• _THE REQUEST_
The data below must be copied in full and without any change.

• _DATASET EXTRACT_
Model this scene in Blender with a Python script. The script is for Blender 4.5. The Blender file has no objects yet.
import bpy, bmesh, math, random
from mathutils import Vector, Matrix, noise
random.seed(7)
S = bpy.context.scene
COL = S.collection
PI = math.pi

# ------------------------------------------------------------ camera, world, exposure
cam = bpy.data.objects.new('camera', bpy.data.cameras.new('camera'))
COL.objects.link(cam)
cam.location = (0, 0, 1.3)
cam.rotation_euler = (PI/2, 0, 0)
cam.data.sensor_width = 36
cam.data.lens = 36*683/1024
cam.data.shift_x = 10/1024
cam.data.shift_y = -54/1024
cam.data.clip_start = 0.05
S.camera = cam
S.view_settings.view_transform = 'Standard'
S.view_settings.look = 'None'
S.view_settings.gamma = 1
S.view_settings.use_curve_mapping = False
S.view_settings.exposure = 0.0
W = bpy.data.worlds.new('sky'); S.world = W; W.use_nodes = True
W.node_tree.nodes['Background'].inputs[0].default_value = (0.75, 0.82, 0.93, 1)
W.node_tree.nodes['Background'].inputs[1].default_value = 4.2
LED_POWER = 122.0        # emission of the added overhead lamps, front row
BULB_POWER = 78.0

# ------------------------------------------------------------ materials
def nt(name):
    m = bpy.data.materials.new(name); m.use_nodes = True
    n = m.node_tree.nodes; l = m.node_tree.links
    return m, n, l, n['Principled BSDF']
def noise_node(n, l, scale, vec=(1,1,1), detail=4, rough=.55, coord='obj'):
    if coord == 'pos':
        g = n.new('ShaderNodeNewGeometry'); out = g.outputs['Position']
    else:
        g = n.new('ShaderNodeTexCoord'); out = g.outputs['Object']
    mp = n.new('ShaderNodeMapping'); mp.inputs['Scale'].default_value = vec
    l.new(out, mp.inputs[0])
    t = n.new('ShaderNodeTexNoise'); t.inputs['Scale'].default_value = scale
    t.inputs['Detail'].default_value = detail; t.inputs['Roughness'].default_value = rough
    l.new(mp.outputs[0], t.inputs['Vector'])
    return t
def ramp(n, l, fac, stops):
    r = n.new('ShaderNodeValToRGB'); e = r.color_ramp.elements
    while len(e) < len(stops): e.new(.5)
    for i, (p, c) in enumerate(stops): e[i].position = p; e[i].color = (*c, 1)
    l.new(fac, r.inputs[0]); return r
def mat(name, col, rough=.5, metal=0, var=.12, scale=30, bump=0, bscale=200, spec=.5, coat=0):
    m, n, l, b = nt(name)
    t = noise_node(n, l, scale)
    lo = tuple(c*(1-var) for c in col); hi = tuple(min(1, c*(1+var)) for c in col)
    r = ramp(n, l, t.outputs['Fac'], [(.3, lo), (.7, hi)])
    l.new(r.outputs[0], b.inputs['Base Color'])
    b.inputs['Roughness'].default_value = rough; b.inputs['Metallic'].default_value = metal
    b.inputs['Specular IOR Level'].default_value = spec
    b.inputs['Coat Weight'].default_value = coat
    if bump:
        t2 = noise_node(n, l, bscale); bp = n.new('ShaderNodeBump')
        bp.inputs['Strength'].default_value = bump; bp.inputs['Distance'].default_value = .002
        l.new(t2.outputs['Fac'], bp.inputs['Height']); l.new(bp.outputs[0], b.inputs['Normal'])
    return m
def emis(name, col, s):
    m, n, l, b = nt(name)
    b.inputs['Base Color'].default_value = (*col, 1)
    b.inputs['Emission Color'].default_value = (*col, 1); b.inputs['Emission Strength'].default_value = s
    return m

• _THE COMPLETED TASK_
Model this scene in Blender with a Python script. The script is for Blender 4.5. The Blender file has no objects yet.
import bpy, bmesh, math, random
from mathutils import Vector, Matrix, noise
random.seed(7)
S = bpy.context.scene
COL = S.collection
PI = math.pi

# ------------------------------------------------------------ camera, world, exposure
cam = bpy.data.objects.new('camera', bpy.data.cameras.new('camera'))
COL.objects.link(cam)
cam.location = (0, 0, 1.3)
cam.rotation_euler = (PI/2, 0, 0)
cam.data.sensor_width = 36
cam.data.lens = 36*683/1024
cam.data.shift_x = 10/1024
cam.data.shift_y = -54/1024
cam.data.clip_start = 0.05
S.camera = cam
S.view_settings.view_transform = 'Standard'
S.view_settings.look = 'None'
S.view_settings.gamma = 1
S.view_settings.use_curve_mapping = False
S.view_settings.exposure = 0.0
W = bpy.data.worlds.new('sky'); S.world = W; W.use_nodes = True
W.node_tree.nodes['Background'].inputs[0].default_value = (0.75, 0.82, 0.93, 1)
W.node_tree.nodes['Background'].inputs[1].default_value = 4.2
LED_POWER = 122.0        # emission of the added overhead lamps, front row
BULB_POWER = 78.0

# ------------------------------------------------------------ materials
def nt(name):
    m = bpy.data.materials.new(name); m.use_nodes = True
    n = m.node_tree.nodes; l = m.node_tree.links
    return m, n, l, n['Principled BSDF']
def noise_node(n, l, scale, vec=(1,1,1), detail=4, rough=.55, coord='obj'):
    if coord == 'pos':
        g = n.new('ShaderNodeNewGeometry'); out = g.outputs['Position']
    else:
        g = n.new('ShaderNodeTexCoord'); out = g.outputs['Object']
    mp = n.new('ShaderNodeMapping'); mp.inputs['Scale'].default_value = vec
    l.new(out, mp.inputs[0])
    t = n.new('ShaderNodeTexNoise'); t.inputs['Scale'].default_value = scale
    t.inputs['Detail'].default_value = detail; t.inputs['Roughness'].default_value = rough
    l.new(mp.outputs[0], t.inputs['Vector'])
    return t
def ramp(n, l, fac, stops):
    r = n.new('ShaderNodeValToRGB'); e = r.color_ramp.elements
    while len(e) < len(stops): e.new(.5)
    for i, (p, c) in enumerate(stops): e[i].position = p; e[i].color = (*c, 1)
    l.new(fac, r.inputs[0]); return r
def mat(name, col, rough=.5, metal=0, var=.12, scale=30, bump=0, bscale=200, spec=.5, coat=0):
    m, n, l, b = nt(name)
    t = noise_node(n, l, scale)
    lo = tuple(c*(1-var) for c in col); hi = tuple(min(1, c*(1+var)) for c in col)
    r = ramp(n, l, t.outputs['Fac'], [(.3, lo), (.7, hi)])
    l.new(r.outputs[0], b.inputs['Base Color'])
    b.inputs['Roughness'].default_value = rough; b.inputs['Metallic'].default_value = metal
    b.inputs['Specular IOR Level'].default_value = spec
    b.inputs['Coat Weight'].default_value = coat
    if bump:
        t2 = noise_node(n, l, bscale); bp = n.new('ShaderNodeBump')
        bp.inputs['Strength'].default_value = bump; bp.inputs['Distance'].default_value = .002
        l.new(t2.outputs['Fac'], bp.inputs['Height']); l.new(bp.outputs[0], b.inputs['Normal'])
    return m
def emis(name, col, s):
    m, n, l, b = nt(name)
    b.inputs['Base Color'].default_value = (*col, 1)
    b.inputs['Emission Color'].default_value = (*col, 1); b.inputs['Emission Strength'].default_value = s
    return m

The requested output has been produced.